I have lived three blocks from the stadium site for six years and if you think this is the "grittiest neighborhood in DC," you obviously know nothing about the District (or what this neighborhood looked like before the ballpark moved in!) It's just as well that you tell everyone that their hubcaps will be stolen- hopefully it will preserve some of our rapidly diminishing street parking!
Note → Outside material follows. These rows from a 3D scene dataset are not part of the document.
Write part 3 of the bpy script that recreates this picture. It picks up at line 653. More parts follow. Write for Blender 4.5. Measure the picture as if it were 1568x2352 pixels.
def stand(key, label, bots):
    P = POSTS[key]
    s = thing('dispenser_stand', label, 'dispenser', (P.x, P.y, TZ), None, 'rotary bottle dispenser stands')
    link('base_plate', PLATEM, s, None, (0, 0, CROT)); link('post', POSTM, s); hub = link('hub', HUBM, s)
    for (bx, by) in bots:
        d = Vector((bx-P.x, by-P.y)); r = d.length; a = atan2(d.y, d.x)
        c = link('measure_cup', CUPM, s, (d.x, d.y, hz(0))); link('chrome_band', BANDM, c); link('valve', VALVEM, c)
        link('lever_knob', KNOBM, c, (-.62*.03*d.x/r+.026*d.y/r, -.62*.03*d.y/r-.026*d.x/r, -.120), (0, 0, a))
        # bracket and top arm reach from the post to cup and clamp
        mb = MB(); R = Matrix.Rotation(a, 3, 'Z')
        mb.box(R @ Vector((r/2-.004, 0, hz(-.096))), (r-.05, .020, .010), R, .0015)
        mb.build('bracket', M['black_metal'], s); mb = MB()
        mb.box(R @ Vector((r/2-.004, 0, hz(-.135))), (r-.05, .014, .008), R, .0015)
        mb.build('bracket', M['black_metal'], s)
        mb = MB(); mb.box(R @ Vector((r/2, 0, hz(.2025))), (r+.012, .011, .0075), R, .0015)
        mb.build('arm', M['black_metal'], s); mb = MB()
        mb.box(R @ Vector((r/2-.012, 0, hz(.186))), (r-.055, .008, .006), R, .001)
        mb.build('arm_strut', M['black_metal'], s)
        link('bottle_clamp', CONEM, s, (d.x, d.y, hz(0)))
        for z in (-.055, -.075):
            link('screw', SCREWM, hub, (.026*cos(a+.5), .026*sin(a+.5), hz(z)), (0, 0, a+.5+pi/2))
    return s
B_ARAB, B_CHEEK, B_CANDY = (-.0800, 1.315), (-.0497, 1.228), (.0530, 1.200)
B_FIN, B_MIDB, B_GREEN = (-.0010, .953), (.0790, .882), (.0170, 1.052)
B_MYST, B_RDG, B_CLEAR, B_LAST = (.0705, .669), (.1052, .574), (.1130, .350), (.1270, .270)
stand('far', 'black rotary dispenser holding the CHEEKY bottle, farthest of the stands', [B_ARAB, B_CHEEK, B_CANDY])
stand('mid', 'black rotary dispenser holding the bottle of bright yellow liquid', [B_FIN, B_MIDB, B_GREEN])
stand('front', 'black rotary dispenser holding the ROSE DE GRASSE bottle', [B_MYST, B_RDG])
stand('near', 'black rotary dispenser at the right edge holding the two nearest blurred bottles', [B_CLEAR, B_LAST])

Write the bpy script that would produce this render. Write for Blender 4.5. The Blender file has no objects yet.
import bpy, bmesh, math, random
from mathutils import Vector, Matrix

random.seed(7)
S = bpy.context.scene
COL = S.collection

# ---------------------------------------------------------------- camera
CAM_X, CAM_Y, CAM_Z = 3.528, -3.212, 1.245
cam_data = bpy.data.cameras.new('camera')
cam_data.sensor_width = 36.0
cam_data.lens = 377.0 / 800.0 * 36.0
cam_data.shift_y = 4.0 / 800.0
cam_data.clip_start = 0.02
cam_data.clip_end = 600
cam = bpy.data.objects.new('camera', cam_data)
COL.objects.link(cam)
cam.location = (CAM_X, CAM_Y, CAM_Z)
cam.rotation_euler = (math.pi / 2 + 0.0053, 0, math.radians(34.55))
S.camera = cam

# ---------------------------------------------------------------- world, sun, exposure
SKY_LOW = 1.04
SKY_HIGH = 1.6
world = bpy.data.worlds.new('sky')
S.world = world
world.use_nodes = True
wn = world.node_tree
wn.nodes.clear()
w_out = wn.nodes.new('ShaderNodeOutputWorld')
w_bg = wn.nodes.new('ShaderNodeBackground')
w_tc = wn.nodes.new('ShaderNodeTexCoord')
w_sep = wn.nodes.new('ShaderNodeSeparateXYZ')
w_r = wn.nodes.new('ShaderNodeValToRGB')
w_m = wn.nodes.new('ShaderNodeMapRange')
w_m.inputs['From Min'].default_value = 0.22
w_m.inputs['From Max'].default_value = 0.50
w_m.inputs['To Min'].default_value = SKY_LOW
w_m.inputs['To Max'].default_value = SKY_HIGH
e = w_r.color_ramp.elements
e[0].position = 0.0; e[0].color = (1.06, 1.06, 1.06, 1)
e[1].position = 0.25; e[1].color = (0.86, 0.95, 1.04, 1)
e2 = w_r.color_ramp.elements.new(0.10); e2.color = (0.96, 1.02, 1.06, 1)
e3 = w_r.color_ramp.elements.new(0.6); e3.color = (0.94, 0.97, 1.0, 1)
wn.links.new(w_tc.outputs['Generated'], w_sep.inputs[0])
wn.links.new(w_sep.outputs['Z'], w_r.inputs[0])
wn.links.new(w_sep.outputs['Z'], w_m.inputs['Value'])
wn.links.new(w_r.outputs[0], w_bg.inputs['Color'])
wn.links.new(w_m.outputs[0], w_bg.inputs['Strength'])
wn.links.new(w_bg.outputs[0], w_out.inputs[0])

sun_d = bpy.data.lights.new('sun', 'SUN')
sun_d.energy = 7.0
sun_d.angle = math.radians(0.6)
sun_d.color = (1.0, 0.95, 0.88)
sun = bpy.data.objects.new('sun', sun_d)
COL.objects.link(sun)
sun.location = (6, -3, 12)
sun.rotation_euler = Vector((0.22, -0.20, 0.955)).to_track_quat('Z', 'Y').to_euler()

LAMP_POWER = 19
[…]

by SWester on 4/03/2008 at 2:53 PM



MikeJ
Jaunted Member
Are you kidding me? (none / 0)

Wow this story has some inaccuracies doing on in it. First off, "grittiest neighborhood in DC" in a "rough part of town"?! First off, this is sure as hell not the grittiest neighborhood in DC, not even by a long shot. While the stadium was being built, i felt more than comfortable going down to the waterfront area and checking it out by myself, and i'm one of the whitest people you'll meet. The US Department of Transportation has headqarters practically next door, and there are TONS of office building right across the street. Sure, there's alot of construction going on in a once empty part of town, but the statement about "getting your hubcaps stolen" is pretty laughable. That sort of thing has just as much a chance of happening in the ballpark neighborhood as in any other part of DC, or anywhere in the US for that matter.

Second, who is saying the Nats will lose 100 games this season. Do some resarch idiot. I think you're thinking about season. Nobody that i've read is picking them to lose 100. Nobody.

Basically this is just a poorly written and horribly researched article. I've been inside the new stadium, and it is a fantastic to watch a game.

by MikeJ on 4/03/2008 at 10:47 PM



MikeJ
Jaunted Member
correction (none / 0)

I meant to say "i think you're thinking about "last" season and fanstastic "place" to watch a game. Sorry. And i'm chiding you for poor writing! But you're still wrong.